Ade-Ojo, however, says it is not all study stress. “You don’t have to read without resting to make it. As for me, I like my sleep.” According to her, her study regimen involves “reviewing everything I did in class, including attending to class assignments between 7.00pm and 10.00 pm, sometimes this can last till 11.00pm, and then I go to sleep. Our weekends are very free, so I use the opportunity to do some reading.”

To Opasina, however, the highpoint of ABUAD contribution to her success is the professionalism of its tutors and the volume and quality of books and learning resources. “We have first class lecturers, professors. They teach with a view not only to impart knowledge, but also how to apply it to solving problems. We have engaged them a lot and found them to be intelligent.

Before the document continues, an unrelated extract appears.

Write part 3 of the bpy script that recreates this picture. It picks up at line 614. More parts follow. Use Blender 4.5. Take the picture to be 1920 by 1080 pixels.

You know as students, we read widely and research and when we throw questions at them, to our delight, they are up to the task! Talking of books, I think for a just growing university, we have so many books, journals, encyclopedia and more keep coming. We also have an e-library and smart-boards in the lecture rooms.”
For Hamed Abolaji Gbelekale, an Information Communication Technology (ICT) student, who also garnered 4.74 CGPA, her greatest inspiration for success has been, apart from her determination not to disappoint his mother who has been solely financing his education, since the death of her father, is the university founder himself, Afe Babalola.

“We start classes at 8.00am. He’d be there 7.45am, so, you have to be there earlier,” Gbelekale, who is the Amir (President) of the Muslim Students community on the campus pointed out. “There was a particular address he gave on time management, in which he taught us how time was essential to a successful individual,” Opasina recalls. “That talk changed the way I manage my time and it has really helped me a lot. Again, he can meet you on the way and stops and asks how you are faring in your studies. He’s such an inspiration.”